:: Dataset content ::
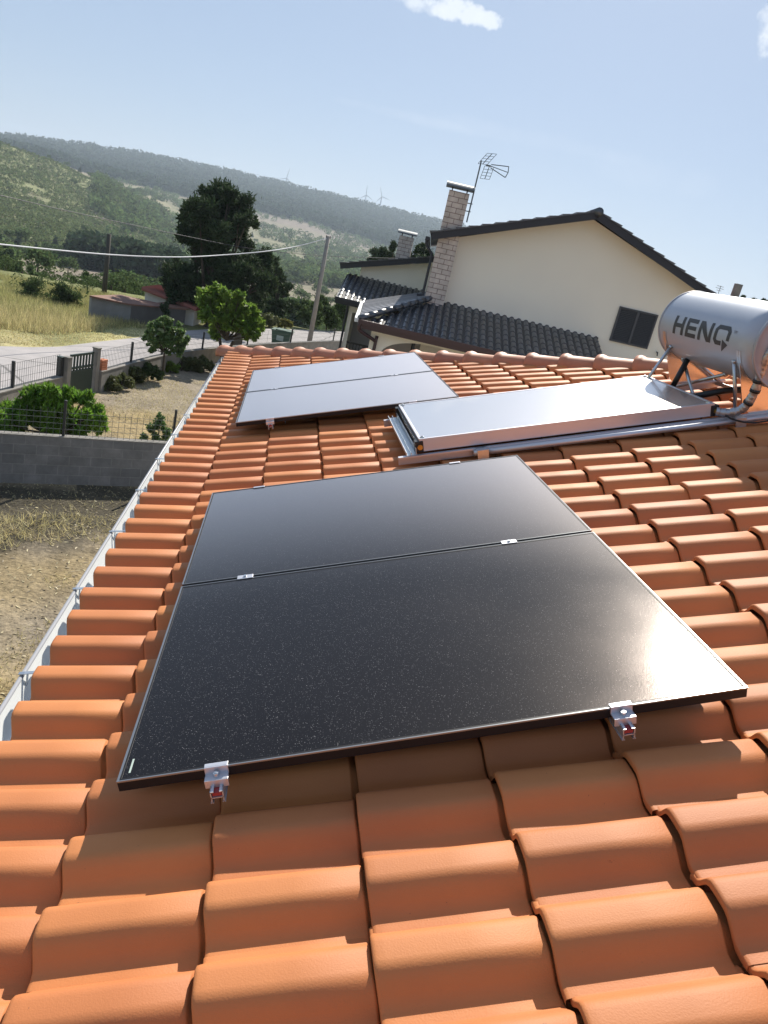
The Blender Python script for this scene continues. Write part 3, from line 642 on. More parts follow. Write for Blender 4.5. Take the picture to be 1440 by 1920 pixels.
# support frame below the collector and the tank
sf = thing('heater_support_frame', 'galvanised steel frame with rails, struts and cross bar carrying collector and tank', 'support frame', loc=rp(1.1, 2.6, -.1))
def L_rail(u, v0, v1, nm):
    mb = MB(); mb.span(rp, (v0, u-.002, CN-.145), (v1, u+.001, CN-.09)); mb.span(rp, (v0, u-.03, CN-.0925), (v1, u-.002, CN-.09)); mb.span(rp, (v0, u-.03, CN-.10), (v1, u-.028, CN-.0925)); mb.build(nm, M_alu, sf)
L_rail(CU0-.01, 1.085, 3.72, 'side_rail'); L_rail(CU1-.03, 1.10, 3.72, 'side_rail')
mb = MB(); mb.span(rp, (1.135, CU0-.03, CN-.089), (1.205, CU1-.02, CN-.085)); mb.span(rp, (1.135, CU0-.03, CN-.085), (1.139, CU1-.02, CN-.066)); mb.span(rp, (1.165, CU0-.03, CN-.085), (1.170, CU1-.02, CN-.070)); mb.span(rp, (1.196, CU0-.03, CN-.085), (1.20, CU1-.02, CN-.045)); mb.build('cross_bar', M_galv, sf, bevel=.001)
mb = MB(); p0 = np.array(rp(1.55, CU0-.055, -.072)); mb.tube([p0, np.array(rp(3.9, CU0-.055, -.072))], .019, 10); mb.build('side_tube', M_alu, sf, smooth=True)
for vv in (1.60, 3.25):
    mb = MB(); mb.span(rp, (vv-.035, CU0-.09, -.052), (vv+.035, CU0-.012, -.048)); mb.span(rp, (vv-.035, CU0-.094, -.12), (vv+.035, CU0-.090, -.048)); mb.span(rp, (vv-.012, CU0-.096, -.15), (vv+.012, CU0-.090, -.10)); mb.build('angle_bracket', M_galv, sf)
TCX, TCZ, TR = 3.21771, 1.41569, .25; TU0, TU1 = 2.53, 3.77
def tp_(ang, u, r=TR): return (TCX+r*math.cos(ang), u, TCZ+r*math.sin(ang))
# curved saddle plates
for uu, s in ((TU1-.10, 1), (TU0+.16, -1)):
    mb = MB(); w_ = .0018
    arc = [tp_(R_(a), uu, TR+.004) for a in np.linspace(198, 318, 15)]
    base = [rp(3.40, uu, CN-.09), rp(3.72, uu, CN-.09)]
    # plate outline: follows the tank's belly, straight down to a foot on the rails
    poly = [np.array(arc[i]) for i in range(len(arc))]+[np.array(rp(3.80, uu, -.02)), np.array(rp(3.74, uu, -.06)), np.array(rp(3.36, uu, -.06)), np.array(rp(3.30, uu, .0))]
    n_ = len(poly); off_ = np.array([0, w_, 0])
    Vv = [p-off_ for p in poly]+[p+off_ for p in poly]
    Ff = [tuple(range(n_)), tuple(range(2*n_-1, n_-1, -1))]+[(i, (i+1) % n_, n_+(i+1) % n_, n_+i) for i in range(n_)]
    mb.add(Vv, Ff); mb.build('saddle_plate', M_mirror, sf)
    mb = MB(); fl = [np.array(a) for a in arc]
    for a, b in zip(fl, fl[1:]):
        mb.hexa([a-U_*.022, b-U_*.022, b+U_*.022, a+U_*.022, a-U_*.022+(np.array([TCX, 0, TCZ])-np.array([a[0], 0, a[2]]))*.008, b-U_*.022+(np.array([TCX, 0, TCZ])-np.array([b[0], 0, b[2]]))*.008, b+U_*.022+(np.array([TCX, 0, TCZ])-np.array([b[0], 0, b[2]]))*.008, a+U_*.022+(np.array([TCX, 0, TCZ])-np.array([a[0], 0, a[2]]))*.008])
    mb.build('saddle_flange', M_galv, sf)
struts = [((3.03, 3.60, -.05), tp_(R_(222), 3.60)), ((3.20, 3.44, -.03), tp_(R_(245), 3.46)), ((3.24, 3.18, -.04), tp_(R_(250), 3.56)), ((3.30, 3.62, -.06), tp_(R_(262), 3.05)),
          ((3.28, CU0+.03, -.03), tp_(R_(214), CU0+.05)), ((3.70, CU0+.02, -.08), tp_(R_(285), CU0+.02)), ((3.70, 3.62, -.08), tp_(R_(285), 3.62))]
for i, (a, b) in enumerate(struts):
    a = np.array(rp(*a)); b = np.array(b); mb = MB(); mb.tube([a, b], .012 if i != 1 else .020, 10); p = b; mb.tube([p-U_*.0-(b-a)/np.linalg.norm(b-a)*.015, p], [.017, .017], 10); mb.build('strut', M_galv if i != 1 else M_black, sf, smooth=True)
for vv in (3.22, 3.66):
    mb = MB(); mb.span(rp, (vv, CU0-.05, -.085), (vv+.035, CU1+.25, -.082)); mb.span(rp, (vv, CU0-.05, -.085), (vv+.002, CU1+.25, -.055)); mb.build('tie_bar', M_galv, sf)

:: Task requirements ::
Repeat all the data as it stands, dropping any images it holds.

:: Result of this task ::
The Blender Python script for this scene continues. Write part 3, from line 642 on. More parts follow. Write for Blender 4.5. Take the picture to be 1440 by 1920 pixels.
# support frame below the collector and the tank
sf = thing('heater_support_frame', 'galvanised steel frame with rails, struts and cross bar carrying collector and tank', 'support frame', loc=rp(1.1, 2.6, -.1))
def L_rail(u, v0, v1, nm):
    mb = MB(); mb.span(rp, (v0, u-.002, CN-.145), (v1, u+.001, CN-.09)); mb.span(rp, (v0, u-.03, CN-.0925), (v1, u-.002, CN-.09)); mb.span(rp, (v0, u-.03, CN-.10), (v1, u-.028, CN-.0925)); mb.build(nm, M_alu, sf)
L_rail(CU0-.01, 1.085, 3.72, 'side_rail'); L_rail(CU1-.03, 1.10, 3.72, 'side_rail')
mb = MB(); mb.span(rp, (1.135, CU0-.03, CN-.089), (1.205, CU1-.02, CN-.085)); mb.span(rp, (1.135, CU0-.03, CN-.085), (1.139, CU1-.02, CN-.066)); mb.span(rp, (1.165, CU0-.03, CN-.085), (1.170, CU1-.02, CN-.070)); mb.span(rp, (1.196, CU0-.03, CN-.085), (1.20, CU1-.02, CN-.045)); mb.build('cross_bar', M_galv, sf, bevel=.001)
mb = MB(); p0 = np.array(rp(1.55, CU0-.055, -.072)); mb.tube([p0, np.array(rp(3.9, CU0-.055, -.072))], .019, 10); mb.build('side_tube', M_alu, sf, smooth=True)
for vv in (1.60, 3.25):
    mb = MB(); mb.span(rp, (vv-.035, CU0-.09, -.052), (vv+.035, CU0-.012, -.048)); mb.span(rp, (vv-.035, CU0-.094, -.12), (vv+.035, CU0-.090, -.048)); mb.span(rp, (vv-.012, CU0-.096, -.15), (vv+.012, CU0-.090, -.10)); mb.build('angle_bracket', M_galv, sf)
TCX, TCZ, TR = 3.21771, 1.41569, .25; TU0, TU1 = 2.53, 3.77
def tp_(ang, u, r=TR): return (TCX+r*math.cos(ang), u, TCZ+r*math.sin(ang))
# curved saddle plates
for uu, s in ((TU1-.10, 1), (TU0+.16, -1)):
    mb = MB(); w_ = .0018
    arc = [tp_(R_(a), uu, TR+.004) for a in np.linspace(198, 318, 15)]
    base = [rp(3.40, uu, CN-.09), rp(3.72, uu, CN-.09)]
    # plate outline: follows the tank's belly, straight down to a foot on the rails
    poly = [np.array(arc[i]) for i in range(len(arc))]+[np.array(rp(3.80, uu, -.02)), np.array(rp(3.74, uu, -.06)), np.array(rp(3.36, uu, -.06)), np.array(rp(3.30, uu, .0))]
    n_ = len(poly); off_ = np.array([0, w_, 0])
    Vv = [p-off_ for p in poly]+[p+off_ for p in poly]
    Ff = [tuple(range(n_)), tuple(range(2*n_-1, n_-1, -1))]+[(i, (i+1) % n_, n_+(i+1) % n_, n_+i) for i in range(n_)]
    mb.add(Vv, Ff); mb.build('saddle_plate', M_mirror, sf)
    mb = MB(); fl = [np.array(a) for a in arc]
    for a, b in zip(fl, fl[1:]):
        mb.hexa([a-U_*.022, b-U_*.022, b+U_*.022, a+U_*.022, a-U_*.022+(np.array([TCX, 0, TCZ])-np.array([a[0], 0, a[2]]))*.008, b-U_*.022+(np.array([TCX, 0, TCZ])-np.array([b[0], 0, b[2]]))*.008, b+U_*.022+(np.array([TCX, 0, TCZ])-np.array([b[0], 0, b[2]]))*.008, a+U_*.022+(np.array([TCX, 0, TCZ])-np.array([a[0], 0, a[2]]))*.008])
    mb.build('saddle_flange', M_galv, sf)
struts = [((3.03, 3.60, -.05), tp_(R_(222), 3.60)), ((3.20, 3.44, -.03), tp_(R_(245), 3.46)), ((3.24, 3.18, -.04), tp_(R_(250), 3.56)), ((3.30, 3.62, -.06), tp_(R_(262), 3.05)),
          ((3.28, CU0+.03, -.03), tp_(R_(214), CU0+.05)), ((3.70, CU0+.02, -.08), tp_(R_(285), CU0+.02)), ((3.70, 3.62, -.08), tp_(R_(285), 3.62))]
for i, (a, b) in enumerate(struts):
    a = np.array(rp(*a)); b = np.array(b); mb = MB(); mb.tube([a, b], .012 if i != 1 else .020, 10); p = b; mb.tube([p-U_*.0-(b-a)/np.linalg.norm(b-a)*.015, p], [.017, .017], 10); mb.build('strut', M_galv if i != 1 else M_black, sf, smooth=True)
for vv in (3.22, 3.66):
    mb = MB(); mb.span(rp, (vv, CU0-.05, -.085), (vv+.035, CU1+.25, -.082)); mb.span(rp, (vv, CU0-.05, -.085), (vv+.002, CU1+.25, -.055)); mb.build('tie_bar', M_galv, sf)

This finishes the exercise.